また、今後のガイダンスについて、同社は次のように予想している。

  • 売上高は10%台後半の成長。
  • 営業費用の若干の増加により、売上総利益率は50ベーシスポイント(0.5%)低下する。
  • フリー・キャッシュフロー・マージンは前四半期並み。

売上総利益率は若干の低下が予想されたものの、それでも同社の株価が20%も下落したのは驚きである。

ショッピファイ(SHOP)の株価が下落した理由

ショッピファイ(SHOP)は売上高、マージン、調整後EPSの上昇を達成したものの、GAAPベースでは実際には収益性を達成できていない。

同社は、昨年の今期は黒字を維持していたにもかかわらず、今期は1株当たり21セントの損失を計上している。

そして、この損失は、3億7300万ドルの株式およびその他の投資による損失に起因している。

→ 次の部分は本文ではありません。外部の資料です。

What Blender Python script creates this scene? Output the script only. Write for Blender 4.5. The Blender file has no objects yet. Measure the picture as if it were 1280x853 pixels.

つまり、この実際のEPSにおける損失が投資家の警戒心を刺激したのだろう。

これに加え、同社が未だ高飛車な成長株であるという事実を踏まえれば、足元、メガ・キャップ銘柄でさえ経験している20%程度の値下がりも不思議ではないといったところだろうか。

それでも私がショッピファイ(SHOP)が好きな理由

ショッピファイ(SHOP)には短期的には逆風が吹いているように見えるが、成長ストーリーは堅調で、バリュエーションも魅力的であると見ている。

ショッピファイ(SHOP)の成長性

成長という点では、特に海外に目を向けると、ショッピファイはまだほとんど未開拓の市場を持っている。

また、ショッピファイはオンライン(ecommerce sales)でもオフライン(Retail sales)でも成長している。

※Row(Rest of World):その他の地域

以上を踏まえると、成長は確かに問題ないように見えるが、利益率はどうだろうか?

ショッピファイ(SHOP)の収益性

ショッピファイは、歴史的に利益を実現する上で苦労してきた過去があるが、全体として、同社は正しい方向に進んでいると言える。

同社が不採算だったのは主に同社の投資によるものであるが、今はそれを心配する必要はなくなってきている。

そのため、本格的な不況にならない限り、今後数カ月、数年は市場にとって良い年になり、こうした事前の取り組みの多くが実を結ぶのを見ることができると見ている。

ショッピファイ(SHOP)のバリュエーション

PER(P/E)やPSR(Price/Sales:株価売上高倍率)を見ると、ショッピファイ(SHOP)は非常に割高なバリュエーションに見えるが、フォワードPEG(5年予想)を見ると、同社は予想利益成長率の1.12倍で取引されていることが分かる。

以上のバリュエーション指標からも、今後、同社に求められるものは収益面での成長を実現出来るかであると見ている。

ショッピファイ(SHOP)のテクニカル分析

テクニカル分析の観点からも、ショッピファイ(SHOP)は非常に魅力的に見える。

上記グラフの出来高の範囲に関するプロフィールにも現れている通り、現在の株価水準は、出来高面で重要なサポートエリアに到達している。

エリオット波動の観点からは、大きな(1)-(2)の内部で1-2が完了した可能性があり、これにより200ドルへと上昇する波動3の準備が整ったことになる。

また、RSIは売られ過ぎの水準からちょうど跳ね返され、実際に強気のダイバージェンスを形成している。

上記の分析は野心的に見えるかもしれないが、同社がピーク時に175ドルもの高値で取引されていたことを思い出してほしい。

同社はボラタイル(不安定)な銘柄であり、過去を振り返ってみると、同社株式の急落は急騰と同じくらいよくあることであると言える。

ショッピファイ(SHOP)に対する結論

私は足元のショッピファイ(SHOP)の株価水準は新たなエントリーポイントとしては魅力的な水準であると見ている。

なぜなら、上述の通り、同社は黒字化の実現を目前とし、さらに、テクニカル分析の観点からも現状の水準では見通しも良好であることから、長期的な目線で魅力的な銘柄であると見ている。